>> Start DATASET EXTRACT
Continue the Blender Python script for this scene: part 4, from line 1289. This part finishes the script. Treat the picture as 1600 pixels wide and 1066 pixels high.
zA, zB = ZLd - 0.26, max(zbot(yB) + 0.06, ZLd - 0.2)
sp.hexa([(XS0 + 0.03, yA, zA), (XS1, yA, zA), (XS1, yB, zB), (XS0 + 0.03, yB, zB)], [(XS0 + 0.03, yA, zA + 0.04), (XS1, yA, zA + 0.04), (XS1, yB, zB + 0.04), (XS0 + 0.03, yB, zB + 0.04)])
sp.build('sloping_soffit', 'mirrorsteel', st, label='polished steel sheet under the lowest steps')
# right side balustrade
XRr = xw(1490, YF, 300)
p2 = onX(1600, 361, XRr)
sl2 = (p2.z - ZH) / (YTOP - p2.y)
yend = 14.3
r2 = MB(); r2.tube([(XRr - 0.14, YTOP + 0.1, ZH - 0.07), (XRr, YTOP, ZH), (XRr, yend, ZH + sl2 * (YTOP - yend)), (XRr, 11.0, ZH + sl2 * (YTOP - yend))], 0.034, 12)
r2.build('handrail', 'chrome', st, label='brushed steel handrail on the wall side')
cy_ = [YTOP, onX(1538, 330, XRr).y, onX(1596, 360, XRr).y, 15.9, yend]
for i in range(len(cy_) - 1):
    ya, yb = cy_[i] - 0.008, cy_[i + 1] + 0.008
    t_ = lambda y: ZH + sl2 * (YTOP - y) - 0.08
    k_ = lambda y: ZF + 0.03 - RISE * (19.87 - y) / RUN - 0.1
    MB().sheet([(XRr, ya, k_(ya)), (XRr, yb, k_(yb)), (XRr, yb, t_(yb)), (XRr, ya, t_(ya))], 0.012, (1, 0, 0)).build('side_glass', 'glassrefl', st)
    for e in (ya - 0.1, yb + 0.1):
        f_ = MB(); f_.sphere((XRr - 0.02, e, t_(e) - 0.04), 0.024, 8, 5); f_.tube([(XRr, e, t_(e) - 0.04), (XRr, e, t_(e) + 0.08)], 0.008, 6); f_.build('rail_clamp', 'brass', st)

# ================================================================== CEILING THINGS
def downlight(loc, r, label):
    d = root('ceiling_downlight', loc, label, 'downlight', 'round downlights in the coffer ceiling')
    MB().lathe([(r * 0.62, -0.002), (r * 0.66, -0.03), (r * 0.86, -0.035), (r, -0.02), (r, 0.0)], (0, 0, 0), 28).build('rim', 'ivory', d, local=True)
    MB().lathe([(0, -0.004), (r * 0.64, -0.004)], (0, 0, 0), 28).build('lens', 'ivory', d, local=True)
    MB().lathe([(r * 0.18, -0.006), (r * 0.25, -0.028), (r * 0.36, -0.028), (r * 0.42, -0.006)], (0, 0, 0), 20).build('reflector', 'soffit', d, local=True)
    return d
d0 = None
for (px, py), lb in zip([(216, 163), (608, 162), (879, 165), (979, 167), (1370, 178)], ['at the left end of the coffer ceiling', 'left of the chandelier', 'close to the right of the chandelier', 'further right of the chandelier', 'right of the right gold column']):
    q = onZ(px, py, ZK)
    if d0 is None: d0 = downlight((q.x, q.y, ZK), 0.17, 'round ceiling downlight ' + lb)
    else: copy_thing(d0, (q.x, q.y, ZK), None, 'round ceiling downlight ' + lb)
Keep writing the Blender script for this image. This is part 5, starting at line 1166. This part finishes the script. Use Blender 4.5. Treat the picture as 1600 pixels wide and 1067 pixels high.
>> End DATASET EXTRACT
EXERCISE DETAILS >> Print out all the entries precisely as written.

FINAL RESULT >>
Continue the Blender Python script for this scene: part 4, from line 1289. This part finishes the script. Treat the picture as 1600 pixels wide and 1066 pixels high.
zA, zB = ZLd - 0.26, max(zbot(yB) + 0.06, ZLd - 0.2)
sp.hexa([(XS0 + 0.03, yA, zA), (XS1, yA, zA), (XS1, yB, zB), (XS0 + 0.03, yB, zB)], [(XS0 + 0.03, yA, zA + 0.04), (XS1, yA, zA + 0.04), (XS1, yB, zB + 0.04), (XS0 + 0.03, yB, zB + 0.04)])
sp.build('sloping_soffit', 'mirrorsteel', st, label='polished steel sheet under the lowest steps')
# right side balustrade
XRr = xw(1490, YF, 300)
p2 = onX(1600, 361, XRr)
sl2 = (p2.z - ZH) / (YTOP - p2.y)
yend = 14.3
r2 = MB(); r2.tube([(XRr - 0.14, YTOP + 0.1, ZH - 0.07), (XRr, YTOP, ZH), (XRr, yend, ZH + sl2 * (YTOP - yend)), (XRr, 11.0, ZH + sl2 * (YTOP - yend))], 0.034, 12)
r2.build('handrail', 'chrome', st, label='brushed steel handrail on the wall side')
cy_ = [YTOP, onX(1538, 330, XRr).y, onX(1596, 360, XRr).y, 15.9, yend]
for i in range(len(cy_) - 1):
    ya, yb = cy_[i] - 0.008, cy_[i + 1] + 0.008
    t_ = lambda y: ZH + sl2 * (YTOP - y) - 0.08
    k_ = lambda y: ZF + 0.03 - RISE * (19.87 - y) / RUN - 0.1
    MB().sheet([(XRr, ya, k_(ya)), (XRr, yb, k_(yb)), (XRr, yb, t_(yb)), (XRr, ya, t_(ya))], 0.012, (1, 0, 0)).build('side_glass', 'glassrefl', st)
    for e in (ya - 0.1, yb + 0.1):
        f_ = MB(); f_.sphere((XRr - 0.02, e, t_(e) - 0.04), 0.024, 8, 5); f_.tube([(XRr, e, t_(e) - 0.04), (XRr, e, t_(e) + 0.08)], 0.008, 6); f_.build('rail_clamp', 'brass', st)

# ================================================================== CEILING THINGS
def downlight(loc, r, label):
    d = root('ceiling_downlight', loc, label, 'downlight', 'round downlights in the coffer ceiling')
    MB().lathe([(r * 0.62, -0.002), (r * 0.66, -0.03), (r * 0.86, -0.035), (r, -0.02), (r, 0.0)], (0, 0, 0), 28).build('rim', 'ivory', d, local=True)
    MB().lathe([(0, -0.004), (r * 0.64, -0.004)], (0, 0, 0), 28).build('lens', 'ivory', d, local=True)
    MB().lathe([(r * 0.18, -0.006), (r * 0.25, -0.028), (r * 0.36, -0.028), (r * 0.42, -0.006)], (0, 0, 0), 20).build('reflector', 'soffit', d, local=True)
    return d
d0 = None
for (px, py), lb in zip([(216, 163), (608, 162), (879, 165), (979, 167), (1370, 178)], ['at the left end of the coffer ceiling', 'left of the chandelier', 'close to the right of the chandelier', 'further right of the chandelier', 'right of the right gold column']):
    q = onZ(px, py, ZK)
    if d0 is None: d0 = downlight((q.x, q.y, ZK), 0.17, 'round ceiling downlight ' + lb)
    else: copy_thing(d0, (q.x, q.y, ZK), None, 'round ceiling downlight ' + lb)
Keep writing the Blender script for this image. This is part 5, starting at line 1166. This part finishes the script. Use Blender 4.5. Treat the picture as 1600 pixels wide and 1067 pixels high.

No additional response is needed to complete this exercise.